The Nets allowed Orlando to sneak past them for a 105-98 triumph last Friday. The Magic scored the game’s final 11 points, a stinging loss that Porter took the brunt of the blame for despite putting up team highs of 24 points, 11 rebounds and seven assists.
“I think we made strides, but I think we got to get organized and on the same page,” the team’s undisputed veteran leader noted.
“In the fourth quarter, when the game tightens up, you got to play different style of basketball, because you’re not going to get as many transition points, you’re not going to get as many easy looks.”
Fernández saw his team execute for four quarters in Sunday’s win in our nation’s capital against a Wizards squad that is also winless at home and hasn’t scored a second victory yet.
Even though they committed six turnovers and only made four field goals in the fourth quarter at Barclays on Tuesday, the coach wasn’t ready to say he wasn’t impressed by the development of the youngest roster in the NBA.
“I think playing this competitive round of basketball against a very good team, it’s important,” Fernández noted.
“A lot of you guys will not see the wins on the standings, and we have high standards, obviously, we want to win. We play to win, we competed to win. But also, the wins are the future Nets that will play in a few years in a winning team are getting their minutes and getting better.”
Porter has been asked repeatedly if it is difficult to wait for the rest of the Nets to sprout up around him after he spent the first six years of his career chasing and eventually winning an NBA title in Denver.
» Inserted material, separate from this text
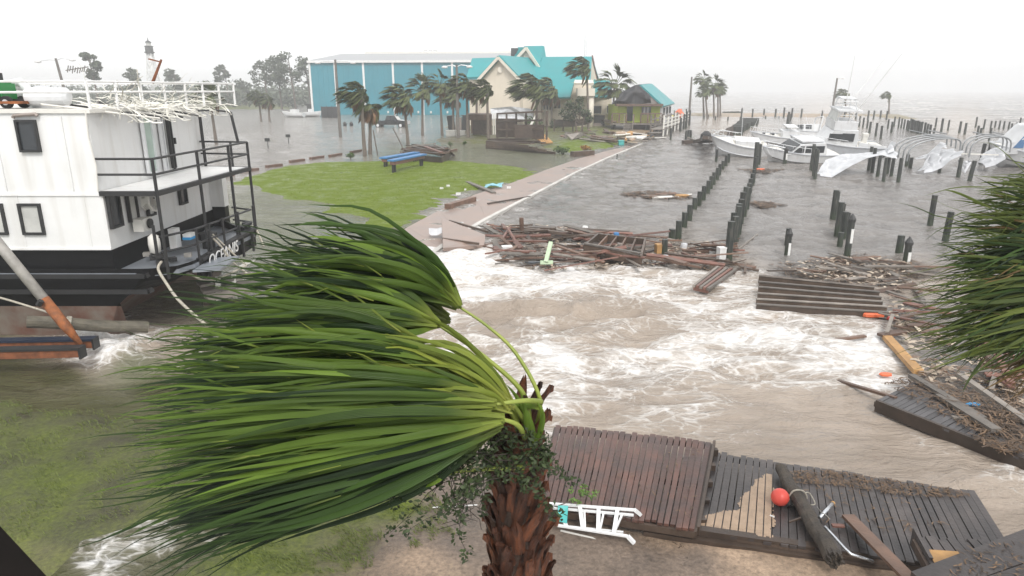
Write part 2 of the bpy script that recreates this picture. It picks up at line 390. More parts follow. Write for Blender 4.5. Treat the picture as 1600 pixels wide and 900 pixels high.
# where the water carries what: bearing (x, y), foam cover, water colour (silt), wave height
SEA = (.21, .20, .19); MAR = (.175, .162, .150); BRN = (.31, .255, .205); GRN = (.125, .128, .075); LOT = (.24, .22, .20); OLV = (.06, .06, .022)
WS = [(-200, 146, .05, *SEA, .2), (400, 150, .05, *SEA, .2), (1100, 147, .36, *SEA, .9), (1350, 150, .40, *SEA, .9), (1600, 150, .40, *SEA, .9), (1800, 155, .40, *SEA, .9),
 (1200, 165, .38, *SEA, .6), (1450, 162, .44, *SEA, .6), (1580, 168, .44, *SEA, .6), (1050, 170, .30, *SEA, .4), (1300, 185, .16, *BRN, 0.150), (1500, 190, .16, *BRN, 0.150),
 (1130, 195, .14, *BRN, 0.125), (1100, 230, .12, *MAR, 0.095), (1400, 230, .10, *MAR, 0.100), (1550, 240, .10, *MAR, 0.100), (1000, 260, .10, *MAR, 0.095), (900, 300, .06, *MAR, 0.085),
 (850, 330, .06, *MAR, 0.076), (1000, 330, .04, *MAR, 0.085), (1200, 300, .04, *MAR, 0.100), (1400, 300, .05, *MAR, 0.100), (1250, 400, .10, *MAR, 0.095), (1380, 370, .06, *MAR, 0.095), (1500, 380, .08, *MAR, 0.095), (1080, 310, .04, *MAR, 0.095), (1200, 360, .04, *MAR, 0.095),
 (930, 235, .25, *MAR, 0.057), (940, 247, .40, *MAR, 0.076), (895, 273, .42, *MAR, 0.076), (850, 296, .42, *MAR, 0.076), (805, 322, .45, *MAR, 0.076), (760, 345, .62, *MAR, 0.095), (775, 350, .3, *MAR, 0.076), (850, 315, .1, *MAR, 0.076),
 (200, 180, .08, *LOT, 0.045), (400, 200, .12, *LOT, 0.060), (550, 215, .14, *LOT, 0.060), (450, 240, .10, *LOT, 0.045), (650, 210, .12, *LOT, 0.045), (380, 250, .05, *LOT, 0.030), (250, 260, .05, *LOT, 0.030), (0, 240, .1, *LOT, 0.030),
 (500, 330, .02, *GRN, .01), (420, 320, .02, *GRN, .012), (600, 355, .03, *GRN, .01), (720, 245, .02, *GRN, .01), (800, 250, .02, *GRN, .01), (860, 250, .02, *GRN, .01), (640, 238, .06, *GRN, .01), (450, 370, .05, *GRN, .01), (700, 235, .04, *GRN, .01),
 (650, 415, .70, *BRN, 0.150), (720, 410, .84, *BRN, 0.200), (800, 430, .70, *BRN, 0.175), (730, 450, .72, *BRN, 0.150), (900, 440, .66, *BRN, 0.163), (1000, 435, .60, *BRN, 0.125), (800, 490, .46, *BRN, 0.213), (900, 490, .42, *BRN, .2), (1000, 490, .5, *BRN, 0.175), (1080, 470, .62, *BRN, 0.125),
 (1150, 450, .55, *BRN, .07), (1170, 500, .60, *BRN, 0.125), (1250, 520, .62, *BRN, 0.125), (1350, 530, .66, *BRN, 0.125), (1390, 560, .72, *BRN, .09), (1380, 590, .70, *BRN, .06), (1300, 580, .58, *BRN, .09), (1200, 580, .60, *BRN, 0.125), (1100, 560, .60, *BRN, 0.150), (1000, 560, .62, *BRN, 0.150),
 (900, 560, .62, *BRN, 0.150), (850, 620, .60, *BRN, 0.125), (960, 600, .55, *BRN, 0.125), (1080, 620, .48, *BRN, .08), (1200, 640, .36, *BRN, .05), (1320, 640, .26, *BRN, .04), (1000, 655, .36, *BRN, .06), (1130, 680, .36, *BRN, .04), (1250, 690, .2, *BRN, .03), (1370, 690, .26, *BRN, .03), (1440, 690, .46, *BRN, .05), (1500, 705, .36, *BRN, .05), (1440, 740, .24, *BRN, .03), (1560, 740, .48, *BRN, .06), (1590, 770, .52, *BRN, .06), (1580, 820, .34, *BRN, .04), (1400, 650, .3, *BRN, .03), (1520, 730, .3, *BRN, .05), (1600, 860, .3, *BRN, .04), (1300, 800, .2, *BRN, .03), (1000, 750, .3, *BRN, .04),
 (1250, 440, .35, *MAR, 0.076), (1420, 450, .40, *BRN, .03), (1420, 490, .30, *MAR, 0.057), (1460, 560, .08, *MAR, 0.023), (1500, 570, .05, *MAR, 0.023), (1560, 560, .1, *MAR, 0.023), (1520, 620, .2, *MAR, 0.019), (1600, 620, .2, *MAR, 0.019),
 (700, 520, .6, *BRN, 0.125), (620, 480, .5, *BRN, .05), (400, 480, .2, *GRN, .02), (330, 440, .1, *GRN, .02), (250, 545, .55, *BRN, .06), (180, 555, .78, *BRN, 0.125), (130, 560, .60, *BRN, .08), (210, 580, .36, *GRN, .04), (90, 590, .22, *OLV, .02), (0, 580, .12, *OLV, .02), (-100, 560, .1, *OLV, .02), (250, 610, .16, *OLV, .02),
 (150, 640, .04, *OLV, .01), (50, 650, .03, *OLV, .01), (70, 735, .02, .065, .085, .018, .01), (30, 690, .02, .06, .075, .018, .01), (140, 725, .02, .06, .075, .018, .01), (300, 700, .05, *OLV, .01), (100, 800, .06, *OLV, .01), (170, 880, .60, *OLV, .05), (230, 860, .62, *OLV, .05), (330, 840, .50, *OLV, .03), (270, 885, .45, *OLV, .03), (200, 830, .5, *OLV, .03), (60, 890, .1, *OLV, .02)]
x, y = polar(860, 560, 3.5, 2600, -64, 64)
px, py = proj(x, y, np.zeros_like(x))
A = idw(px, py, WS)
foam, wcol, amp = A[..., 0], A[..., 1:4], A[..., 4]
rr = np.hypot(x, y)
fl = 1.0 / (1 + (rr * .0108 * 3 / np.maximum(1.5, .35)) ** 2 * .05)
def chop(a): return 1 - 2.2 * np.abs(a)
z = amp * (.9 * fbm(x, y * 1.3, .9, 3, 9) * fl + .75 * chop(fbm(x * .8 + .3 * fbm(x, y, .5, 2, 30), y * 1.5, 1.25, 3, 10)) * fl)
zs = amp * .8 * fbm(x * .7, y * 1.5, .22, 3, 11)
z = np.where(rr > 120, zs + z * .3, z + zs * .25)
crest = np.clip(z / np.maximum(amp, .01), -1, 1)
foam = foam + np.where(rr > 130, .22 * np.clip(crest, 0, 1), .06 * crest)
# the brown standing wave where the surge breaks
c = G(900, 480); dd = np.hypot((x - c.x) / 4.0, (y - c.y) / 1.1); z = z + .22 * np.exp(-dd ** 2) * (1 + .6 * fbm(x, y, 2.4, 3, 12))
c = G(1570, 750); dd = np.hypot((x - c.x) / 1.6, (y - c.y) / .7); z = z + .14 * np.exp(-dd ** 2) * (1 + .6 * fbm(x, y, 3.0, 3, 13))
# splash heaped against the beams beside the ship
for (qx, qy, s_, hh) in ((150, 540, .8, .55), (185, 555, 1.0, .35), (240, 560, 1.3, .22)):
    c = G(qx, qy); dd = np.hypot((x - c.x) / s_, (y - c.y) / (s_ * .8)); z = z + hh * np.exp(-dd ** 2) * (1 + .5 * fbm(x, y, 4.5, 3, 14))
c = G(715, 408); dd = np.hypot((x - c.x) / 2.6, (y - c.y) / 1.4); z = z + .25 * np.exp(-dd ** 2) * (1 + .5 * fbm(x, y, 3, 3, 15))

m, t, b = newmat('storm water')
tc = N(t, 'ShaderNodeNewGeometry')
af = N(t, 'ShaderNodeAttribute', attribute_name='foam'); ac = N(t, 'ShaderNodeAttribute', attribute_name='silt')
mp = N(t, 'ShaderNodeMapping'); mp.inputs['Scale'].default_value = (.75, 1.25, 1); mp.inputs['Rotation'].default_value = (0, 0, R(18)); t.links.new(tc.outputs['Position'], mp.inputs[0])
wn = N(t, 'ShaderNodeTexNoise', i_Scale=.9, i_Detail=4.0); t.links.new(mp.outputs[0], wn.inputs['Vector'])
wv = N(t, 'ShaderNodeVectorMath', operation='MULTIPLY_ADD'); wv.inputs[1].default_value = (1.1, 1.1, 0); t.links.new(wn.outputs['Color'], wv.inputs[0]); t.links.new(mp.outputs[0], wv.inputs[2])
n1 = N(t, 'ShaderNodeTexNoise', i_Scale=.55, i_Detail=9.0, i_Roughness=.62, i_Distortion=.6); t.links.new(wv.outputs[0], n1.inputs['Vector'])
v1 = N(t, 'ShaderNodeTexVoronoi', feature='DISTANCE_TO_EDGE', i_Scale=2.6); t.links.new(wv.outputs[0], v1.inputs['Vector'])
v2 = N(t, 'ShaderNodeTexVoronoi', feature='DISTANCE_TO_EDGE', i_Scale=6.5); t.links.new(wv.outputs[0], v2.inputs['Vector'])
l1 = N(t, 'ShaderNodeMapRange', i_From_Min=0.0, i_From_Max=.16, i_To_Min=1.0, i_To_Max=0.0); t.links.new(v1.outputs['Distance'], l1.inputs[0])
l2 = N(t, 'ShaderNodeMapRange', i_From_Min=0.0, i_From_Max=.2, i_To_Min=1.0, i_To_Max=0.0); t.links.new(v2.outputs['Distance'], l2.inputs[0])
lace = math_(t, 'ADD', math_(t, 'MULTIPLY', l1.outputs[0], .12), math_(t, 'MULTIPLY', l2.outputs[0], .07))
v = math_(t, 'ADD', math_(t, 'MULTIPLY', n1.outputs['Fac'], 1.0), lace)
thr = math_(t, 'SUBTRACT', math_(t, 'ADD', v, af.outputs['Fac']), 1.10)
ff = N(t, 'ShaderNodeMapRange', i_From_Min=-.08, i_From_Max=.25); ff.interpolation_type = 'SMOOTHSTEP'; t.links.new(thr, ff.inputs[0])
soft = N(t, 'ShaderNodeMapRange', i_From_Min=-.35, i_From_Max=.25, i_To_Max=.22); t.links.new(thr, soft.inputs[0])
cv = N(t, 'ShaderNodeTexNoise', i_Scale=.35, i_Detail=5.0); t.links.new(mp.outputs[0], cv.inputs['Vector'])
cvr = ramp(t, cv.outputs['Fac'], [(.3, (.78, .78, .78)), (.7, (1.15, 1.15, 1.15))])
c0 = mixc(t, 1.0, ac.outputs['Color'], cvr.outputs[0], 'MULTIPLY')
c1 = mixc(t, soft.outputs[0], c0, (.50, .45, .40))
fn_ = N(t, 'ShaderNodeTexNoise', i_Scale=3.2, i_Detail=8.0, i_Roughness=.7, i_Distortion=.8); t.links.new(wv.outputs[0], fn_.inputs['Vector'])
fr_ = ramp(t, fn_.outputs['Fac'], [(.28, (.44, .40, .355)), (.45, (.62, .595, .565)), (.64, (.84, .835, .83))])
c2 = mixc(t, ff.outputs[0], c1, fr_.outputs[0])
t.links.new(c2, b.inputs['Base Color'])
ro = N(t, 'ShaderNodeMapRange', i_To_Min=.09, i_To_Max=.75); t.links.new(ff.outputs[0], ro.inputs[0]); t.links.new(ro.outputs[0], b.inputs['Roughness'])
b.inputs['IOR'].default_value = 1.33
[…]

The 27-year-old forward readily admits that the Nuggets weren’t exactly ready to win big, or close out fourth quarters, when he arrived in the Mile High community as a first-round pick in 2018.
“It’s not a frustration, because it’s not just them, it’s all of us,” he said in defense of the ongoing Brooklyn renovation project. “We’re all in this together. It’s not necessarily young guys, it’s when new groups of players get together.
“So it’s not like I’m looking at it like the young guys need to catch up,” Porter added. “I’m looking at it like, man, we got a whole new group who’s never played together, so all of us as a unit needs to continue to learn each other, where we like the ball, what plays we need to run for each other, which I think we made strides in.”
Strides are one thing and winning is another.
Even Fernández addressed the team’s inability to win a game at Barclays, beseeching Brooklynites to show patience and to take note of how rookies like Egor Dёmin and Drake Powell are learning on the job.
“So, we just want our fans, especially here at home, to be proud of what we do,” he said. “I think nights like tonight, they should be proud of the young guys, or the whole group, the whole group is very young, so that’s how we move on to the next one.”

The Nets will finish off their home-and-home series with the Celtics in Boston on Friday.
Regardless of the result of Brooklyn’s third NBA Cup game, Fernández will have a much different view of how well the Nets are learning to compete.
“Yeah, I see a different game than you guys. I don’t see a struggle out there. I just see, like, you know, everybody turns it over, everybody misses shots,” Fernández said when defending his decision to sit Dёmin for most of the fourth quarter Tuesday.
“I make mistakes too when I sub guys at times, so I live with my mistakes,” he added. “I live with them, and I’m very happy with how they played, how they competed. (I’m) very, very happy and proud of the rookies and everybody else.”
Tip-off at Boston’s TD Garden on Friday is slated for 7:30 p.m.
The game will air locally on the YES Network.